Folha - Mas você não nega o caráter destrutivo da droga.
Zé Celso -
Não. Mas o caráter destrutivo, para mim, está mais na carga da culpa, de quem sai do parâmetro da normalidade, do que na droga em si. Mas, é claro, eu sei. Eu sei que o crack é terrível. Mas, tirando o crack, depende da maneira que se toma. E eu adoro os alucinógenos. É importante ter a possibilidade das informações que eles dão, que são extraordinárias. O efeito destrutivo está mais ligado à criminalização e ao medo da investigação fora da normalidade.
Eu tenho certeza que Artaud é o grande curandeiro. Está sendo lido de ponta a ponta pelos psicanalistas. É um homem que passou por todas as experiências, inclusive das drogas piores, que são os choques elétricos, e saiu ileso, com o pensamento claro, enriquecedor.
Folha - Exceto pelas drogas, os tabus contra os quais seu teatro se insurgiu foram destruídos. A família patriarcal não existe mais, a repressão sexual é tênue, o capitalismo é quase consenso. Você não vê o risco de estar arrombando portas abertas e, por outro lado, estar dando murro em ponta de faca?
Zé Celso -
Não estão abertas. Eu sinto uma censura enorme.
Folha - Pelo lado econômico. Mas que censura moral existe?
Zé Celso -
Mas é evidente. Nenhum banco vai financiar uma peça em que uma pessoa do público é "estraçalhada". Não faz.
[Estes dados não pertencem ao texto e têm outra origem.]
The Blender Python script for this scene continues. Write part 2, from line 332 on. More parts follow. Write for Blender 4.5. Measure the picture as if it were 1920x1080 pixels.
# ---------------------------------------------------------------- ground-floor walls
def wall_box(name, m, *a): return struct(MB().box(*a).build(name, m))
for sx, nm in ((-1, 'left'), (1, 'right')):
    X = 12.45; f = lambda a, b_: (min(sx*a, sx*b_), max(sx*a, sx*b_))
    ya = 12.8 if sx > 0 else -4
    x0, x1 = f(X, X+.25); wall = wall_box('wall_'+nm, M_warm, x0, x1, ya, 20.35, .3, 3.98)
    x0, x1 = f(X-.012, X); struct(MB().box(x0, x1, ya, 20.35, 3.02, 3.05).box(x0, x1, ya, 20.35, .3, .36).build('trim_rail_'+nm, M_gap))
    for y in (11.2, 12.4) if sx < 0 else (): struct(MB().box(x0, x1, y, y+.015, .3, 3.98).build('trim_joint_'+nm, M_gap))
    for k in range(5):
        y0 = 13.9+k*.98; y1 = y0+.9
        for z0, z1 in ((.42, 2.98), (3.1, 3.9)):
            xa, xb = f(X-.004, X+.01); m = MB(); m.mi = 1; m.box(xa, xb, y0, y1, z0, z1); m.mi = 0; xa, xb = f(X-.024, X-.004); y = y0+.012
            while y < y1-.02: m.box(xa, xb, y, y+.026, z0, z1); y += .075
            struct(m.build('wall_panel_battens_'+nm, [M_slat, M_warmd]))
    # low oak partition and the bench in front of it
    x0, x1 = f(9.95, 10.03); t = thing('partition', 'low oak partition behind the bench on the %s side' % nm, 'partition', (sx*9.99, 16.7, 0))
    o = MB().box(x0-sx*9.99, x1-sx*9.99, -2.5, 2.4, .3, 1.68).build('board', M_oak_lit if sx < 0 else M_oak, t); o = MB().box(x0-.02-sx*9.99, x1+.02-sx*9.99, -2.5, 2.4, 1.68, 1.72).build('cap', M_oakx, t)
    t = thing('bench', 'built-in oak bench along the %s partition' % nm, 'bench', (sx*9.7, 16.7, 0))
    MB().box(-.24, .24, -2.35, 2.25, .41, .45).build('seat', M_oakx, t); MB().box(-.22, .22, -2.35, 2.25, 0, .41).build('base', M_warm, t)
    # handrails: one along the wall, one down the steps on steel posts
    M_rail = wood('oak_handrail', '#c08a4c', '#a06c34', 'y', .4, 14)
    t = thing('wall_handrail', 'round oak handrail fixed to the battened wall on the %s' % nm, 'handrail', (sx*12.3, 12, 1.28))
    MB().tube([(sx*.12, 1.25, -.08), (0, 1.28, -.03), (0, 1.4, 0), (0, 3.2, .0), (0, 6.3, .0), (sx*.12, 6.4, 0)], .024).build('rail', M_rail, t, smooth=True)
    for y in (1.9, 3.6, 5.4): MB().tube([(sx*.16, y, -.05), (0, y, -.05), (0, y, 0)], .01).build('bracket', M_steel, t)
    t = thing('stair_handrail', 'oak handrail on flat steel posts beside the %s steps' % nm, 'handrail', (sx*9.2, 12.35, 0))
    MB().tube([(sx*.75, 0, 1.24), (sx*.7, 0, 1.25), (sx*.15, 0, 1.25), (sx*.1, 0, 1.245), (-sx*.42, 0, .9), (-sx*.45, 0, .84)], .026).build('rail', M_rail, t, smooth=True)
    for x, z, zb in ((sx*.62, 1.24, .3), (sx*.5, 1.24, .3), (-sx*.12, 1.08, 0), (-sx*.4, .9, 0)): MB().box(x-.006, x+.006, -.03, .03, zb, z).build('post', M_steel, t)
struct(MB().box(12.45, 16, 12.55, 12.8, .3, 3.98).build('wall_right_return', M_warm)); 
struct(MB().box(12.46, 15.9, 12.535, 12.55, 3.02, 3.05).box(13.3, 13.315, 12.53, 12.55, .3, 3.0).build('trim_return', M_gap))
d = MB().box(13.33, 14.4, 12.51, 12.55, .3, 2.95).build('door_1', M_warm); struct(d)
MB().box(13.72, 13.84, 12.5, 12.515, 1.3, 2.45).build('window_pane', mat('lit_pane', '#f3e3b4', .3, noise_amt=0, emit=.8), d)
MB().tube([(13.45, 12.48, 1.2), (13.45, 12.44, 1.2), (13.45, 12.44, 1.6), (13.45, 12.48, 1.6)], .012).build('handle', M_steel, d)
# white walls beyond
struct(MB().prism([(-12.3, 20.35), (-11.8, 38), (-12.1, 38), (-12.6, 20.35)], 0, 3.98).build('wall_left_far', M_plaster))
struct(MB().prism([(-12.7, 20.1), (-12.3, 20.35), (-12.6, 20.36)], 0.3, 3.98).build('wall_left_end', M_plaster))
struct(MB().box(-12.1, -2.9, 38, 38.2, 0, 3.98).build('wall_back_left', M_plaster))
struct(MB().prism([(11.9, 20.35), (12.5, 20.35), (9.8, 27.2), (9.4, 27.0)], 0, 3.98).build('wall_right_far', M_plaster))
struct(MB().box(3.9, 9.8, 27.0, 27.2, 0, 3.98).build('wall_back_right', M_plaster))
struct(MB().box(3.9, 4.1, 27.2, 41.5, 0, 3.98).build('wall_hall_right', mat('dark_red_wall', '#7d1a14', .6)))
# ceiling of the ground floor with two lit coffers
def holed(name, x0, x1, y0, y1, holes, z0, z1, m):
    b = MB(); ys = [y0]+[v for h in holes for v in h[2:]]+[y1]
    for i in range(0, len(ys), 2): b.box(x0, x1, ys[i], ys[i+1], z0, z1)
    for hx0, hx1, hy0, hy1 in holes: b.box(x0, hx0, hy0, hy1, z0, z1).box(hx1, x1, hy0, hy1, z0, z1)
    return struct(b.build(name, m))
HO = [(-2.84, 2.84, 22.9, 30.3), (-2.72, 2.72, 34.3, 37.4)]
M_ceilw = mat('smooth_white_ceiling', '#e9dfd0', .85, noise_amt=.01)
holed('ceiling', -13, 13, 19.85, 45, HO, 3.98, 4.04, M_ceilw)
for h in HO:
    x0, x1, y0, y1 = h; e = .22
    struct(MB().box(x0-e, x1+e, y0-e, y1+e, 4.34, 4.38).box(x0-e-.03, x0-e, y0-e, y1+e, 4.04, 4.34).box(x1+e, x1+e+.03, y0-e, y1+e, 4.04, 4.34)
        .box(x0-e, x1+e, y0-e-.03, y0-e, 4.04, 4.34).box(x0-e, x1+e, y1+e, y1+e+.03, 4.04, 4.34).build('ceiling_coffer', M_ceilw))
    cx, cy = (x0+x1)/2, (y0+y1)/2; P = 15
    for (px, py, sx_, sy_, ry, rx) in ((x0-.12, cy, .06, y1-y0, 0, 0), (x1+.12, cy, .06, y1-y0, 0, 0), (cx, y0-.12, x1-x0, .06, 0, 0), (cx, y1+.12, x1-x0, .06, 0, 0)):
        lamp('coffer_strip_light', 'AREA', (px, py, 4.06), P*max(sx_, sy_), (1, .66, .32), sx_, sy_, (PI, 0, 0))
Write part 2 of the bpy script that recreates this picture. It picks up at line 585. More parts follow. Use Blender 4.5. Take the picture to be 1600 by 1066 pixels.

Folha - Mas por razões muito mais econômicas do que morais.
Zé Celso -
Não, imagina. Por que financia uma peça qualquer? A peça não existe, passa. Vai ficar a marca do banco. O importante é a marca, e a marca está ancorada numa visão tradicional. Existe uma censura nítida. "Não, não condiz com a imagem da nossa empresa." E a imagem da empresa condiz com alguma coisa. Com uma noção de Deus, de bem, de ordem. E as pessoas colocadas, empregadas, numa sociedade em crise social como esta, é evidente que farão tudo para se manter. E isso implica acreditar que é eterna esta situação. E não é eterna.